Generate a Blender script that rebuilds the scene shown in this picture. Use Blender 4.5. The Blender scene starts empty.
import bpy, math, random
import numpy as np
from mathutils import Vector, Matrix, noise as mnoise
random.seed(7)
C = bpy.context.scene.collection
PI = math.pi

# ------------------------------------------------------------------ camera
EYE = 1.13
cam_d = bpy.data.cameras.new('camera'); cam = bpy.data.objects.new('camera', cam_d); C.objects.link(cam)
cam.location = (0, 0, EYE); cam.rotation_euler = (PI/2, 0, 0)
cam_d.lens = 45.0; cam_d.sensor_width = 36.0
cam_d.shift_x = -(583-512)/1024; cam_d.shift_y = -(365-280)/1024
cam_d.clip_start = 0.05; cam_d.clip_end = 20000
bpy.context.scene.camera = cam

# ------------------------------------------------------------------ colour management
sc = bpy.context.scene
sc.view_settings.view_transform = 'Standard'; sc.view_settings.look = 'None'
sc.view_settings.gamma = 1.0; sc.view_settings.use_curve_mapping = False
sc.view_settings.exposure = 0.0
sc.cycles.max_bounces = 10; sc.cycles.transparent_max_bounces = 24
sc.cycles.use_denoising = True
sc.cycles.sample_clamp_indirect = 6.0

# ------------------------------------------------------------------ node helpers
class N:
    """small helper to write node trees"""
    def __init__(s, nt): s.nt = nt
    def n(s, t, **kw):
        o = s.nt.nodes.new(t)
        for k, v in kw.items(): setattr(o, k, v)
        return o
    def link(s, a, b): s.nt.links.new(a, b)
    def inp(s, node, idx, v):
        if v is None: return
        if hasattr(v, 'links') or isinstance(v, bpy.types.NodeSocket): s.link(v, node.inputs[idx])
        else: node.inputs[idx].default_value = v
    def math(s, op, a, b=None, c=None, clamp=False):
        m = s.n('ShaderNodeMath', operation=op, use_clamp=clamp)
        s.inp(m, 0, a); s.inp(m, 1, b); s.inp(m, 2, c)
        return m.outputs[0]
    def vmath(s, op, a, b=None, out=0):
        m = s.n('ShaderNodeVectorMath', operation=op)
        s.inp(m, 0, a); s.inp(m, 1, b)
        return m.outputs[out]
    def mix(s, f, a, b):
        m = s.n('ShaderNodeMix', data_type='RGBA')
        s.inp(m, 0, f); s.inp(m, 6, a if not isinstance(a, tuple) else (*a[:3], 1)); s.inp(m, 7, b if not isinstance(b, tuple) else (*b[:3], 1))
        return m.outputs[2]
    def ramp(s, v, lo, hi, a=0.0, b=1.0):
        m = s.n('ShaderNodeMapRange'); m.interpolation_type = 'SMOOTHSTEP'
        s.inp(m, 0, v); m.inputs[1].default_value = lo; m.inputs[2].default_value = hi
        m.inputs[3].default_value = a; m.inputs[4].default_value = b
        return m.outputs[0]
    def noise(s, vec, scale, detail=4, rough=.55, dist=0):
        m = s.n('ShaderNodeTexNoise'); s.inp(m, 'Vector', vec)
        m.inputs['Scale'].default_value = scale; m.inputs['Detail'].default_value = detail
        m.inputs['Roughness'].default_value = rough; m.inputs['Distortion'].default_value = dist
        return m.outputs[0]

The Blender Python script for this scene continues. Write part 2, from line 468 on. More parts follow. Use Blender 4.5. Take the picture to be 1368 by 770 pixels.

▬▬▬▬▬▬

Restate word for word only the lines running from the beginning of the data to the line holding "bpy.context.scene.camera = cam", both included.

Reply to the exercise>
Generate a Blender script that rebuilds the scene shown in this picture. Use Blender 4.5. The Blender scene starts empty.
import bpy, math, random
import numpy as np
from mathutils import Vector, Matrix, noise as mnoise
random.seed(7)
C = bpy.context.scene.collection
PI = math.pi

# ------------------------------------------------------------------ camera
EYE = 1.13
cam_d = bpy.data.cameras.new('camera'); cam = bpy.data.objects.new('camera', cam_d); C.objects.link(cam)
cam.location = (0, 0, EYE); cam.rotation_euler = (PI/2, 0, 0)
cam_d.lens = 45.0; cam_d.sensor_width = 36.0
cam_d.shift_x = -(583-512)/1024; cam_d.shift_y = -(365-280)/1024
cam_d.clip_start = 0.05; cam_d.clip_end = 20000
bpy.context.scene.camera = cam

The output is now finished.